• To do: Quote the data exactly, first line to the line containing "tag(rebase(o), 'flat black", with no pictures.

^^^^

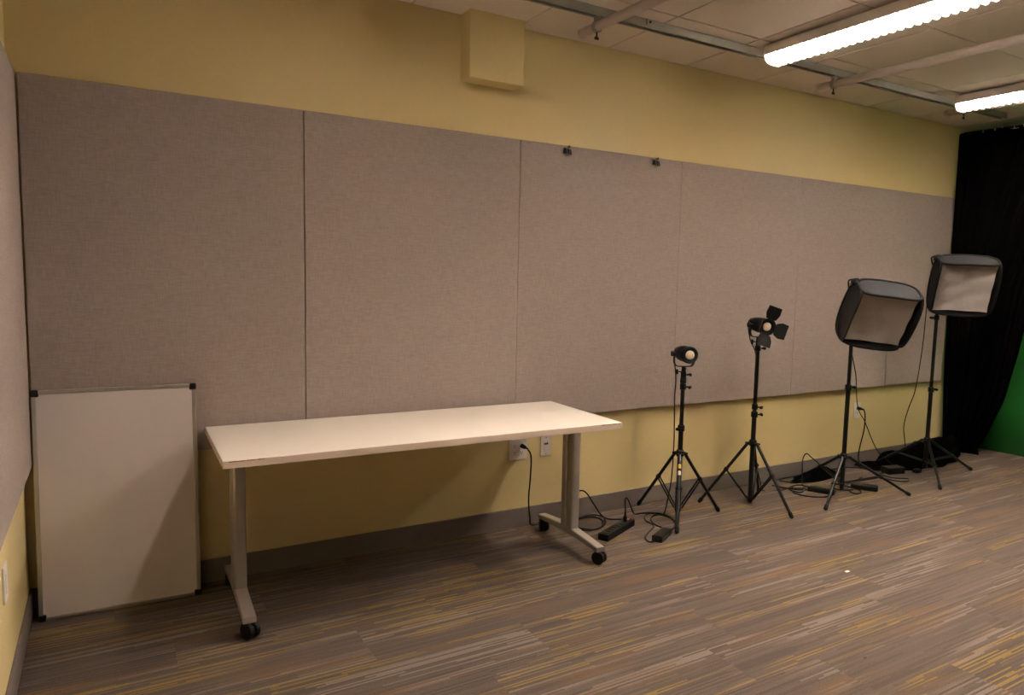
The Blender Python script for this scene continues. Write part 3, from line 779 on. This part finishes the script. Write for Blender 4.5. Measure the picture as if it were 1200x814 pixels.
o = obj('cable_plug', box(BM(), (5.655, -0.385, 0.0005), (5.715, -0.340, 0.030), 0.009, 2), RUBBER); tag(rebase(o), 'small black plug lying on the carpet near the far right stand', 'plug')
# low black bag against the wall
def bag(u, v):
    a = u*2*math.pi; s = math.sin(v*math.pi/2)
    r = 1-0.12*math.sin(3*a)-0.08*math.sin(5*a+1)
    z = 0.075*(1-s**2.2)*(0.75+0.3*math.sin(a*2+0.5)+0.2*math.sin(7*a)*s)
    return Vector((4.830+0.27*s*r*math.cos(a)+0.06*(1-s), min(-0.016, -0.105+0.088*s*r*math.sin(a)), max(0.002, z)))
o = obj('cable_bag', grid_mesh(bag, 40, 12), BLACKCLOTH, smooth=True)
tag(rebase(o), 'flat black cloth bag on the carpet against the wall, behind the larger softbox stand', 'bag')

def cord(pts, r, lab, extra=None, cat='cord', sub=7, plug=None):
    P_ = []
    for i, p in enumerate(pts):
        p = Vector(p); p.y = min(p.y, -0.018)
        if p.z < 0.012 : p.z = r + 0.001 + (0.0035 if i % 3 == 1 else 0.0)
        P_.append(p)
    bm = BM(); tube(bm, smooth_path(P_, sub), r, 8)
    for v in bm.verts: v.co.z = max(v.co.z, 0.0006)
    o = obj('extension_cord' if r > 0.0043 else ('adapter_cable' if cat == 'cord' else 'lamp_cable'), bm, CABLE, smooth=True)
    tag(rebase(o), lab, 'cord')
    for (c, d, rr) in (plug or []):
        bm = BM(); d = Vector(d).normalized(); c = Vector(c)-o.location
        cyl(bm, tuple(c), tuple(c+d*0.030), rr, rr*0.8, n=10); cyl(bm, tuple(c+d*0.030), tuple(c+d*0.055), rr*0.55, rr*0.35, n=8)
        obj('plug', bm, RUBBER, o)
    return o
cord([(2.346, -0.045, 0.4725), (2.357, -0.055, 0.462), (2.379, -0.058, 0.415), (2.379, -0.055, 0.291), (2.374, -0.050, 0.166), (2.385, -0.050, 0.06), (2.41, -0.040, 0.007),
      (2.549, -0.028, 0.008), (2.68, -0.061, 0.008), (2.82, -0.046, 0.008), (2.86, -0.12, 0.008), (2.80, -0.215, 0.008), (2.70, -0.262, 0.008), (2.621, -0.215, 0.008), (2.612, -0.12, 0.008), (2.700, -0.072, 0.008), (2.80, -0.088, 0.008),
      (2.824, -0.155, 0.008), (2.75, -0.245, 0.008), (2.64, -0.262, 0.008), (2.585, -0.20, 0.02), (2.59, -0.165, 0.13), (2.62, -0.16, 0.198), (2.659, -0.17, 0.212), (2.692, -0.18, 0.190), (2.735, -0.19, 0.125), (2.84, -0.16, 0.02), (2.95, -0.20, 0.008), (2.955, -0.255, 0.015), (2.938, -0.277, 0.02)], 0.0045,
     'thick black power cord from the double outlet, coiled behind the table leg', plug=[((2.346, -0.0090, 0.4725), (0.1, -1, -0.12), 0.0135)])
cord([(2.872, -0.308, 0.085), (2.868, -0.310, 0.125), (2.866, -0.311, 0.165), (2.876, -0.308, 0.178), (2.90, -0.30, 0.155), (2.985, -0.24, 0.06), (3.05, -0.19, 0.02), (3.116, -0.169, 0.006), (3.19, -0.185, 0.006), (3.225, -0.232, 0.006), (3.222, -0.292, 0.006), (3.185, -0.386, 0.006), (3.103, -0.454, 0.006), (3.055, -0.414, 0.006), (3.069, -0.325, 0.006), (3.121, -0.25, 0.006), (3.18, -0.232, 0.006), (3.215, -0.255, 0.006), (3.22, -0.335, 0.006), (3.17, -0.42, 0.006), (3.075, -0.470, 0.006), (3.032, -0.488, 0.012)], 0.0038,
     'thin black cord from the power strip to the brick by the first stand', plug=[((2.872, -0.308, 0.0405), (0, 0, 1), 0.0125)])
cord([(2.872, -0.560, 0.010), (2.840, -0.556, 0.006), (2.875, -0.485, 0.006), (2.96, -0.425, 0.006), (3.034, -0.372, 0.006), (3.06, -0.27, 0.006), (3.135, -0.187, 0.006), (3.204, -0.205, 0.006), (3.245, -0.225, 0.006), (3.237, -0.262, 0.109), (3.251, -0.272, 0.24), (3.259, -0.272, 0.465), (3.245, -0.276, 0.711), (3.252, -0.272, 0.839), (3.258, -0.250, 0.935), (3.278, -0.216, 0.990)], 0.0032,
     'thin black cable hanging from the plain spotlight beside its stand', cat='cable')
cord([(3.875, -0.246, 1.150), (3.885, -0.262, 1.06), (3.908, -0.296, 0.95), (3.915, -0.300, 0.667), (3.918, -0.300, 0.47), (3.945, -0.275, 0.385), (3.99, -0.27, 0.245), (4.06, -0.25, 0.12), (4.20, -0.17, 0.010), (4.316, -0.217, 0.006), (4.405, -0.216, 0.006), (4.47, -0.24, 0.006), (4.495, -0.285, 0.015)], 0.0032,
     'thin black cable running down the middle stand from the barn door spotlight', cat='cable')
cord([(4.90, -0.12, 0.06), (4.84, -0.110, 0.115), (4.781, -0.105, 0.155), (4.716, -0.105, 0.195), (4.672, -0.11, 0.165), (4.632, -0.14, 0.094), (4.60, -0.17, 0.006), (4.474, -0.285, 0.006), (4.393, -0.310, 0.006), (4.390, -0.222, 0.006), (4.486, -0.187, 0.006), (4.560, -0.206, 0.006), (4.53, -0.30, 0.006), (4.42, -0.26, 0.006), (4.38, -0.15, 0.006)], 0.0042,
     'black cord arching up from the black bag and coiling left of the softbox stand')
cord([(4.80, -0.10, 0.05), (4.686, -0.03, 0.006), (4.575, -0.022, 0.006), (4.518, -0.036, 0.006), (4.507, -0.079, 0.006), (4.559, -0.129, 0.006), (4.66, -0.12, 0.006), (4.72, -0.06, 0.02), (4.70, -0.030, 0.006)], 0.0042,
     'black cord loop on the carpet at the left end of the black bag')
cord([(4.36, -0.106, 0.006), (4.375, -0.201, 0.006), (4.45, -0.215, 0.006), (4.358, -0.282, 0.006), (4.337, -0.347, 0.006), (4.381, -0.41, 0.006), (4.47, -0.455, 0.006), (4.565, -0.452, 0.012)], 0.0042,
     'black cord curving along the carpet into the brick left of the softbox stand')
cord([(4.922, -0.360, 0.010), (4.943, -0.316, 0.006), (4.815, -0.371, 0.006), (4.723, -0.480, 0.006), (4.748, -0.515, 0.006), (4.826, -0.464, 0.006), (4.829, -0.366, 0.006), (4.794, -0.296, 0.006), (4.731, -0.321, 0.006), (4.703, -0.389, 0.006), (4.78, -0.44, 0.006), (4.86, -0.38, 0.006), (5.019, -0.304, 0.006), (5.16, -0.26, 0.006)], 0.0042,
     'bundled black cord at the foot of the larger softbox stand')
cord([(5.425, -0.045, 0.4640), (5.435, -0.058, 0.455), (5.452, -0.060, 0.40), (5.453, -0.058, 0.30), (5.420, -0.055, 0.17), (5.415, -0.050, 0.09), (5.45, -0.040, 0.035), (5.50, -0.035, 0.012), (5.56, -0.16, 0.008), (5.53, -0.245, 0.02)], 0.0045,
     'thick black cord dropping from the single outlet to the floor', plug=[((5.425, -0.0090, 0.4640), (0.1, -1, -0.12), 0.0135)])
cord([(4.70, -0.44, 1.25), (4.79, -0.34, 1.10), (5.00, -0.22, 0.93), (5.092, -0.20, 0.762), (5.136, -0.20, 0.532), (5.316, -0.15, 0.389), (5.47, -0.12, 0.224), (5.54, -0.14, 0.12), (5.56, -0.20, 0.075), (5.545, -0.255, 0.045)], 0.0032,
     'thin black cable hanging from the larger softbox down towards the curtain hem', cat='cable')
cord([(5.70, -0.345, 1.478), (5.69, -0.34, 1.36), (5.675, -0.345, 1.16), (5.654, -0.35, 0.955), (5.607, -0.35, 0.658), (5.570, -0.33, 0.51), (5.66, -0.25, 0.352), (5.80, -0.18, 0.22), (5.86, -0.16, 0.12)], 0.0032,
     'thin black cable hanging in a slack line from the far right softbox', cat='cable')
cord([(5.10, -0.022, 0.006), (5.227, -0.022, 0.006), (5.314, -0.03, 0.006), (5.39, -0.10, 0.006), (5.38, -0.19, 0.006), (5.36, -0.256, 0.006), (5.352, -0.376, 0.006), (5.420, -0.449, 0.006), (5.359, -0.482, 0.006), (5.300, -0.447, 0.006), (5.272, -0.378, 0.006), (5.33, -0.28, 0.006), (5.425, -0.268, 0.012)], 0.0042,
     'long black cord looping on the carpet right of the larger softbox stand')

# specks on the carpet
o = obj('paper_scrap', box(BM(), (3.46, -1.316, 0.0005), (3.484, -1.304, 0.004), 0.001), STICK); tag(rebase(o), 'tiny white scrap on the open carpet at right', 'scrap')
o = obj('carpet_speck', ball(BM(), (2.79, -1.86, 0.003), 0.011, (1, 0.5, 0.25), 1), SLOT); tag(rebase(o), 'tiny dark speck on the carpet near the photo bottom', 'speck')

^^^^

• Solution:
The Blender Python script for this scene continues. Write part 3, from line 779 on. This part finishes the script. Write for Blender 4.5. Measure the picture as if it were 1200x814 pixels.
o = obj('cable_plug', box(BM(), (5.655, -0.385, 0.0005), (5.715, -0.340, 0.030), 0.009, 2), RUBBER); tag(rebase(o), 'small black plug lying on the carpet near the far right stand', 'plug')
# low black bag against the wall
def bag(u, v):
    a = u*2*math.pi; s = math.sin(v*math.pi/2)
    r = 1-0.12*math.sin(3*a)-0.08*math.sin(5*a+1)
    z = 0.075*(1-s**2.2)*(0.75+0.3*math.sin(a*2+0.5)+0.2*math.sin(7*a)*s)
    return Vector((4.830+0.27*s*r*math.cos(a)+0.06*(1-s), min(-0.016, -0.105+0.088*s*r*math.sin(a)), max(0.002, z)))
o = obj('cable_bag', grid_mesh(bag, 40, 12), BLACKCLOTH, smooth=True)
tag(rebase(o), 'flat black cloth bag on the carpet against the wall, behind the larger softbox stand', 'bag')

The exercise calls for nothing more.